Witness the Best “Good News” Day for Wine in Months
Among the things I do every morning after the coffee is brewed is sit down and look through the various emails I receive the deliver aggregated wine news. Today, I opened the Wine Business Monthly Daily News Links email and saw these headlines:
Wine Demand Outstripping Supply
Forecast: Wine, grape prices to rise in 2012
Experts predict rebound in wine prices, plantings
2011 a vintage year for sales of California wine
I then moved on to Wine Industry Insight's News Fetch for the day and saw this:
Short California 2011 Winecrop Spurs Grower Prices
Collectively, these stories amount to the most good news for the California wine industry in a single day that I've seen in probably more than year. What all this optimism points to is a growing recognition, boosted by statistics, that a difficult economy is recovering and that the wine industry in particular is helping to lead the charge.

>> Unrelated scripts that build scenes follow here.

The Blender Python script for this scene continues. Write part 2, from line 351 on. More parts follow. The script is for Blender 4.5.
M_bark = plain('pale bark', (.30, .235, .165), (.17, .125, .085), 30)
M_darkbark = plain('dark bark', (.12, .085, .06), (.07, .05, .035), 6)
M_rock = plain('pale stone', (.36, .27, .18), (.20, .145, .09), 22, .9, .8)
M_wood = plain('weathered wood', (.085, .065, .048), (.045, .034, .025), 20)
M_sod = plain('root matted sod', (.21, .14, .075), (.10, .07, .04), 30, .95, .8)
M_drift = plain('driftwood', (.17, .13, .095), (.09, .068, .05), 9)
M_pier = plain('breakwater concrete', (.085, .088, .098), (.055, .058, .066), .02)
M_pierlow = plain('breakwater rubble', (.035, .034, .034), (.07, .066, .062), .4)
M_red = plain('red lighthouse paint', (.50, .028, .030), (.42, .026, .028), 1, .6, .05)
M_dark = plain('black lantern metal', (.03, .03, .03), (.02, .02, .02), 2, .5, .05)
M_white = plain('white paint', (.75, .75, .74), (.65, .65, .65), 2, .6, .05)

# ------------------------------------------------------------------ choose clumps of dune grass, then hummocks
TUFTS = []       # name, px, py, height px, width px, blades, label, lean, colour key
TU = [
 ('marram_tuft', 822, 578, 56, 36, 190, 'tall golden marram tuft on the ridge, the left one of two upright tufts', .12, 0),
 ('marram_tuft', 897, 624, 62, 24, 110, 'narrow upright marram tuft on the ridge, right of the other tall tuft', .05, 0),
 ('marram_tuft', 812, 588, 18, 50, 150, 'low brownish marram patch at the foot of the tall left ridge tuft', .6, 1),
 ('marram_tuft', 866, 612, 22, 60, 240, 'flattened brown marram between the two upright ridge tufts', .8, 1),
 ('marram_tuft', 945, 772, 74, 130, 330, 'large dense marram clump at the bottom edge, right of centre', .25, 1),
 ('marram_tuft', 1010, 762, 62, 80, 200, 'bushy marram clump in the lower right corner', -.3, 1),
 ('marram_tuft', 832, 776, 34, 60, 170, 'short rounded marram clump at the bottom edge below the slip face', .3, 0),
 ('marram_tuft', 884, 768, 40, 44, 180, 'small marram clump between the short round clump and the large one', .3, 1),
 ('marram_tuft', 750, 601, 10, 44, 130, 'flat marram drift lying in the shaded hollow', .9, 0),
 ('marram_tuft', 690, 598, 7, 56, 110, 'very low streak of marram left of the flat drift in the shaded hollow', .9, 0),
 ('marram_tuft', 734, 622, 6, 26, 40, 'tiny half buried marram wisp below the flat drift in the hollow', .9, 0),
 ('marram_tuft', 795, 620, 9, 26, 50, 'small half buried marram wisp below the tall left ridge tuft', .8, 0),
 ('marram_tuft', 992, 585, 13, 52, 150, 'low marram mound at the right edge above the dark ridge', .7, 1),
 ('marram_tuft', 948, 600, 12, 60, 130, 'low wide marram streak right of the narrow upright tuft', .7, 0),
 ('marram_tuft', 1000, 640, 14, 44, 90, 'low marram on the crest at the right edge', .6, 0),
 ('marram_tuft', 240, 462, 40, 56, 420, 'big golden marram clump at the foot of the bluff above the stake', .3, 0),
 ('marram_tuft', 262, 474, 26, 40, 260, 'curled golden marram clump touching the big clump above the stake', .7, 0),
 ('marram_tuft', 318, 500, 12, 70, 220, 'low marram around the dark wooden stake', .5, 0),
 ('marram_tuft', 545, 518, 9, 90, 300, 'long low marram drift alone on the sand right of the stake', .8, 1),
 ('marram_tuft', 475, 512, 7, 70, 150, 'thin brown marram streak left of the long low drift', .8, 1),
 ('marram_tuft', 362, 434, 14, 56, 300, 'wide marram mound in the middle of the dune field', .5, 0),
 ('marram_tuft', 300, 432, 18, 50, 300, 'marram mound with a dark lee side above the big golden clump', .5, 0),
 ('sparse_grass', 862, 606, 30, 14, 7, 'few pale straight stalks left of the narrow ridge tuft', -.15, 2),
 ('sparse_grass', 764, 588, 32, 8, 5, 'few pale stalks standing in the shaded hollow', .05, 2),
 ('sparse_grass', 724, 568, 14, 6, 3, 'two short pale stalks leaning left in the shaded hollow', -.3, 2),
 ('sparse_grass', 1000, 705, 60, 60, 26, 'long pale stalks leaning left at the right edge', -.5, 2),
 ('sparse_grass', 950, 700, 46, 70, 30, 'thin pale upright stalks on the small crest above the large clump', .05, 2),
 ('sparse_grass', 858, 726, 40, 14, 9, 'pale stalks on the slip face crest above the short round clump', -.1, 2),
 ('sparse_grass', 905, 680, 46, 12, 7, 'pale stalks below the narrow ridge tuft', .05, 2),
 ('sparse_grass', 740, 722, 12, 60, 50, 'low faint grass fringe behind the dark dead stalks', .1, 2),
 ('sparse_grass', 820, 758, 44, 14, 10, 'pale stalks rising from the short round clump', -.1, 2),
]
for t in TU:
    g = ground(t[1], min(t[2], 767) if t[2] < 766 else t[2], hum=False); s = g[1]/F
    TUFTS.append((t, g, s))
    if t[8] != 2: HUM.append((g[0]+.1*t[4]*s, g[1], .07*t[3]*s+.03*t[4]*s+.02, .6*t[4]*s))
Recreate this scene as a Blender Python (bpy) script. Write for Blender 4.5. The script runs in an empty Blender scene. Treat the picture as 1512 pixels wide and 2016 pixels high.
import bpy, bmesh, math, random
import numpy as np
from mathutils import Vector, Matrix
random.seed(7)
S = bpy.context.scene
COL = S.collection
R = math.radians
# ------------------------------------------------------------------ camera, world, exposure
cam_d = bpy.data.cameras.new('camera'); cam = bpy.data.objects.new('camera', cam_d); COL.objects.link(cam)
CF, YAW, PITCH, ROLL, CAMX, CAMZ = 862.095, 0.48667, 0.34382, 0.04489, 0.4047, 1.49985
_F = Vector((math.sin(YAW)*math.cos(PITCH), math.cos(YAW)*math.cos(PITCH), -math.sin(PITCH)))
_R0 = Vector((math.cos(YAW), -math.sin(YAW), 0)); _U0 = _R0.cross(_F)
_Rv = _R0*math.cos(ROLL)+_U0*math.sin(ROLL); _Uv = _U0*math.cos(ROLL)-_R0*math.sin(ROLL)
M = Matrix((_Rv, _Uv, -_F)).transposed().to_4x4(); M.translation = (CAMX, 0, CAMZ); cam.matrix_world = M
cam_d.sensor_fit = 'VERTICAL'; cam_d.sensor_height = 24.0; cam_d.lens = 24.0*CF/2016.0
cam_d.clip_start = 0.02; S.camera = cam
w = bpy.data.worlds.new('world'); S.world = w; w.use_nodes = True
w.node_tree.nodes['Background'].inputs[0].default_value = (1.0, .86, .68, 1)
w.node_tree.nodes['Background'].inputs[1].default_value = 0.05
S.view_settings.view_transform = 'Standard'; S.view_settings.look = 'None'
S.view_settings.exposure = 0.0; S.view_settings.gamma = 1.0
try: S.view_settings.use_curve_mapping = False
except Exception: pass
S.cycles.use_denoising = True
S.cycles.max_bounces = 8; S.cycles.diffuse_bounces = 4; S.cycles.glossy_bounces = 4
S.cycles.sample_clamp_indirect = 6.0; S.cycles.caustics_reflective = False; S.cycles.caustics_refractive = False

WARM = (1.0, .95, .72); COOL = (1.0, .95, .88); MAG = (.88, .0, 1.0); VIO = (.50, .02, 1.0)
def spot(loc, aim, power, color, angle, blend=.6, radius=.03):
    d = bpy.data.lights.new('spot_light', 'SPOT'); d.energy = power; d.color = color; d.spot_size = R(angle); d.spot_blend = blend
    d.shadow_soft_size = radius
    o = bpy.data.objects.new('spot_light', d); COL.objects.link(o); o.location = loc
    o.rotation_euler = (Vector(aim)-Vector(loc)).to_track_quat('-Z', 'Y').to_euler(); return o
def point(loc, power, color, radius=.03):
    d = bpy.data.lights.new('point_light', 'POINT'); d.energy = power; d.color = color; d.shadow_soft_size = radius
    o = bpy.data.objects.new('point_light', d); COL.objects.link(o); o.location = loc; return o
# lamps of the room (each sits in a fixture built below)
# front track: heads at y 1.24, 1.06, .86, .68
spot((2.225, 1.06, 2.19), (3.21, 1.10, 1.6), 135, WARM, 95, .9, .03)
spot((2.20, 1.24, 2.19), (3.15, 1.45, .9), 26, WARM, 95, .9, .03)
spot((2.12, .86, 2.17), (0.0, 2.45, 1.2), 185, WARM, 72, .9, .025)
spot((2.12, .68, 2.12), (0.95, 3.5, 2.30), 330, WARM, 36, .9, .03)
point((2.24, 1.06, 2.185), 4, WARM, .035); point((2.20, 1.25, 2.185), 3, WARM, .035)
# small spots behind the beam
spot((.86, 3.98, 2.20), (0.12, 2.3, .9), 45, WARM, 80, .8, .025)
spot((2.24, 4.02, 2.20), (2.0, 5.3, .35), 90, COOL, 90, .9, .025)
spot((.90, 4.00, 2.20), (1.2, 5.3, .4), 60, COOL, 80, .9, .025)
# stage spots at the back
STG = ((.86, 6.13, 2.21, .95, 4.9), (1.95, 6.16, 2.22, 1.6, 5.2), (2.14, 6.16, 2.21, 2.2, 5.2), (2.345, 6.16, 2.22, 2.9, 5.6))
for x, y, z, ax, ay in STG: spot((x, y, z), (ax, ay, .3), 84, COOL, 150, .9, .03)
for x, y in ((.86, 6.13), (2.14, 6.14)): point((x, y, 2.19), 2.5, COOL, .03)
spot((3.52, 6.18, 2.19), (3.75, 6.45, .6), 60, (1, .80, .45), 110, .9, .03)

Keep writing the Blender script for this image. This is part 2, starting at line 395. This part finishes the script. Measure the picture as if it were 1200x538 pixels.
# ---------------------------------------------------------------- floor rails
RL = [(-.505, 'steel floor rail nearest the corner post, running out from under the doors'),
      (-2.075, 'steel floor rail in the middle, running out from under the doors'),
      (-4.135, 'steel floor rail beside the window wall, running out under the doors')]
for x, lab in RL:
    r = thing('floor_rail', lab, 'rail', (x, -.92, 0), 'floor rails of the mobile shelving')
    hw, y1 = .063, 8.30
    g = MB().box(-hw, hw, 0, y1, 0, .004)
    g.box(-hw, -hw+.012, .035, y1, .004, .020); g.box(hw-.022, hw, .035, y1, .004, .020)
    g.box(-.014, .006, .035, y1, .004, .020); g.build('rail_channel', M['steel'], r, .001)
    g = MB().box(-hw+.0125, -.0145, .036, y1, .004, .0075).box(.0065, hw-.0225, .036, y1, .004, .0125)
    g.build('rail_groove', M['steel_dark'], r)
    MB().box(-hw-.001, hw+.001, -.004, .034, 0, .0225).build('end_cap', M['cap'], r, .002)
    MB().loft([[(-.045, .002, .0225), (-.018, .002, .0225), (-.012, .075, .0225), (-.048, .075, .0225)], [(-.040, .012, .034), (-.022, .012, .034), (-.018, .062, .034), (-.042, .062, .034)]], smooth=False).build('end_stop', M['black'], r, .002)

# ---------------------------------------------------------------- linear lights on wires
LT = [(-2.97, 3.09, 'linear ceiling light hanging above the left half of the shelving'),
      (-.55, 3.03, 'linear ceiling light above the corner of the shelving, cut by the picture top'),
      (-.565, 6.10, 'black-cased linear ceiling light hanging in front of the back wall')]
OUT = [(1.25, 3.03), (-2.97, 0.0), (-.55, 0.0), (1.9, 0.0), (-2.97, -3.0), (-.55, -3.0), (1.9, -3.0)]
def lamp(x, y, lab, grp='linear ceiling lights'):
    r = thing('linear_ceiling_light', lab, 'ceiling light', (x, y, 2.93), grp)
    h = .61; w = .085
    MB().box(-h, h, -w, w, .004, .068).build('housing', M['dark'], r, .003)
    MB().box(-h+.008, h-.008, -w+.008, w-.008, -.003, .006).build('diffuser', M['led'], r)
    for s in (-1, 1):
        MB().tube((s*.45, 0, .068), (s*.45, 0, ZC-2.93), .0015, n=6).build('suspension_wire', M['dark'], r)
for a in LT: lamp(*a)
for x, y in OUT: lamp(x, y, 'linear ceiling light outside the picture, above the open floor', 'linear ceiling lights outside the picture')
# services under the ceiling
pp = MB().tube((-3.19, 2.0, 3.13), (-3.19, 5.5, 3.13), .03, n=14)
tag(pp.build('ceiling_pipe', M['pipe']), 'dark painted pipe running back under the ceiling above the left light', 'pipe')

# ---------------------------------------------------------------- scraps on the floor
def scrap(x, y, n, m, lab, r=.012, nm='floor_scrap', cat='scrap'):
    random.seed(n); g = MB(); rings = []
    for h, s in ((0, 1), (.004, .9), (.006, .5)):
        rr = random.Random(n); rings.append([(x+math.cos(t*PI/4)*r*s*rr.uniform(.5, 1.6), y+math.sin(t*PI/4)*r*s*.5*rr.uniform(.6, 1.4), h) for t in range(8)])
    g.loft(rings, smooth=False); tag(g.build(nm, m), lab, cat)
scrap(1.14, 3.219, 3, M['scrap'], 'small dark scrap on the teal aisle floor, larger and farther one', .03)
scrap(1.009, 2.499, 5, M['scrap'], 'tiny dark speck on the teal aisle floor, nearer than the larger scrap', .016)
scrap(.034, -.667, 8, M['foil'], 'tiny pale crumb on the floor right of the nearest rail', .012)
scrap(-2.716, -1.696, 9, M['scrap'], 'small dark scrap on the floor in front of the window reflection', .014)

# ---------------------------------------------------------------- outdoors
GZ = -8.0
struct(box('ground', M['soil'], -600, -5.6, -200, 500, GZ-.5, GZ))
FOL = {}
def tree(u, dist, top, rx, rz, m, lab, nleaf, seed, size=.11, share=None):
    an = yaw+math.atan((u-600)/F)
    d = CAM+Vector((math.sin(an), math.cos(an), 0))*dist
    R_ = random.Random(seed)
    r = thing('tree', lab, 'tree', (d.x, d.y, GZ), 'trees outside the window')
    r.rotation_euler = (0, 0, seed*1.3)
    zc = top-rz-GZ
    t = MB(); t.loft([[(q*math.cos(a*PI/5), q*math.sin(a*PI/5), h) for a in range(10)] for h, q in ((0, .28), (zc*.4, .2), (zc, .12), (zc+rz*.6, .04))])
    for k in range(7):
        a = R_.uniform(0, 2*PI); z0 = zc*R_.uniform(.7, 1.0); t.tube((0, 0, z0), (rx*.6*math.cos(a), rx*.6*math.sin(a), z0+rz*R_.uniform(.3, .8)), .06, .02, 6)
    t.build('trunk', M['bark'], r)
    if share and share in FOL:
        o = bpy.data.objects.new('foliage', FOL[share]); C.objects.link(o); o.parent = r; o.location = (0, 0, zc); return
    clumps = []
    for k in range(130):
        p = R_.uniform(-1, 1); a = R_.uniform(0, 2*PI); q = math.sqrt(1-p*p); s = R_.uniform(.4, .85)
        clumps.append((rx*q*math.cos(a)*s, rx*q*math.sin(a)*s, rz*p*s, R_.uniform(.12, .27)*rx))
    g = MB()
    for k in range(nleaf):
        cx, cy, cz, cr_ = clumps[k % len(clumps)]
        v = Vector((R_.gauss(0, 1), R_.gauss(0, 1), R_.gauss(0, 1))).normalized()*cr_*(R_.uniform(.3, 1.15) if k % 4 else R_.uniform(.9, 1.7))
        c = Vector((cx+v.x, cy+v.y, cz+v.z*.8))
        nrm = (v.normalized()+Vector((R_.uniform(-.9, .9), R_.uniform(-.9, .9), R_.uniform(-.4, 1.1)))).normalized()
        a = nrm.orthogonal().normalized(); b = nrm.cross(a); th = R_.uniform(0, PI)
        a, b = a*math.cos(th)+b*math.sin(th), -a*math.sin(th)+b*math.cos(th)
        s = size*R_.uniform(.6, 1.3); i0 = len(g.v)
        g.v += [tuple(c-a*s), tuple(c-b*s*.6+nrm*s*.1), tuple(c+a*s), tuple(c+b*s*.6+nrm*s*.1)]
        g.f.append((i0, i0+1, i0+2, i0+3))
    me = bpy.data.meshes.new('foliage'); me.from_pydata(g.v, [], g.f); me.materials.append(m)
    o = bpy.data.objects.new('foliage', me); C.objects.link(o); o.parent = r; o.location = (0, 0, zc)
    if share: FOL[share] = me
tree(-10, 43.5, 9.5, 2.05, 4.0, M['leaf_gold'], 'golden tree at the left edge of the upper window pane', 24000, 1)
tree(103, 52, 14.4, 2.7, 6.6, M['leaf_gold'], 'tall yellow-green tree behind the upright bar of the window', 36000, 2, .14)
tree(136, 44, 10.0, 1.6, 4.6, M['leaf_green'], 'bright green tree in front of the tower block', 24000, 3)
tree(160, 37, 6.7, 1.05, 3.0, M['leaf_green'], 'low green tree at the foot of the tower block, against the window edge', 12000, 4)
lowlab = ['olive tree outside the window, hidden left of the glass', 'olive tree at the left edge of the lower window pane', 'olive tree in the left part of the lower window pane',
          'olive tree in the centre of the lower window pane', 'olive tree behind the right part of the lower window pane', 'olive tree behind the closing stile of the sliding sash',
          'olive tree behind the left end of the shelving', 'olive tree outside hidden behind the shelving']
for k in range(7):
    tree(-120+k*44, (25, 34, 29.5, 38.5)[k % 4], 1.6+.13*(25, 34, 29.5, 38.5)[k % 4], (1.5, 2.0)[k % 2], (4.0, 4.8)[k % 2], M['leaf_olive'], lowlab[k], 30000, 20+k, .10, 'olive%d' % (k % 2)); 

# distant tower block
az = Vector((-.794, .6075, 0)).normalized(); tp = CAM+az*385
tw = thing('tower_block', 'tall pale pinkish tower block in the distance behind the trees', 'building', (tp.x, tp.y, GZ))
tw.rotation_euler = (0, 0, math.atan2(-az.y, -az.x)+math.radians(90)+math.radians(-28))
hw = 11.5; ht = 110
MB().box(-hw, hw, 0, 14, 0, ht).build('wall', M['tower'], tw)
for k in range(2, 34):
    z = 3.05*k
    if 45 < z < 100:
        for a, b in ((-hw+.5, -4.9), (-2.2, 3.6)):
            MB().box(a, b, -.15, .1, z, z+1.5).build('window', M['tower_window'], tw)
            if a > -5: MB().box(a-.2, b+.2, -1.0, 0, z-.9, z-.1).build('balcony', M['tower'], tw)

The really good news here, that results from a variety of factors, is that California's grape growers appear to be in store for an increase in prices they will get for their grapes along with an easier time finding contracts for their grapes. Two short harvests in a row and increase demand for wine is working its magic.
Add to all this the fact that Wines & Vines, via its Data Center, has been showing all year long an increase in on-premise sales of wine in 2011 over 2010 sales, a significant increase in Direct-to-Consumer shipments from wineries in 2011 over 2010, and an increase throughout 2011 in wine industry job offers over job offers witnessed in 2010.
The uptick in the wine industry sales and general health of the wine industry mimicks that we see in other luxury goods markets that we've witnessed throughout 2011. What is really necessary now and what would truly kick the wine industry and its surrounding service providers and vendors is an uptick in wine sales among the middle class. This of course would indicate a stronger recover at least in the Jobs Market, if not in the housing sector. This is the sort of thing I say prayers about when I lay my head down at night.
Today's news gives me the impression that someone might be listening.
Good news for anyone involved in growing wine brands. Not quoting exact figures, but USA consumes about 9 liters per capita. We are now the top consumers globally, but per capita, that number is 1/3 of mature domestic markets e.g France, Italy, Argentina, where per capita is in decline. We are a growth market for “artisinal” product. Forget Asia — hey have a long ways to go before folks like Tom et al. have anything intelligent to day about them. Quality wine in the USA is still a new category, which is maybe more interesting than our true heritage (besides spirits), beer, which is undergoing another change in consumer preference — not growth, but conversion from mature brands to craft, local etc.
I wish I could be so optimistic. A lot of the California grapes are being made into wine that is being sold at low to no margin to any host of flash sites, discount retailers, etc.. Just to move through the excess of fruit and bulk wine.
Still a couple years to go before wineries have enough margin to pay more for grapes.
When you see headlines about retail discounts going away and flash sites closing then maybe higher fruit prices are around the corner.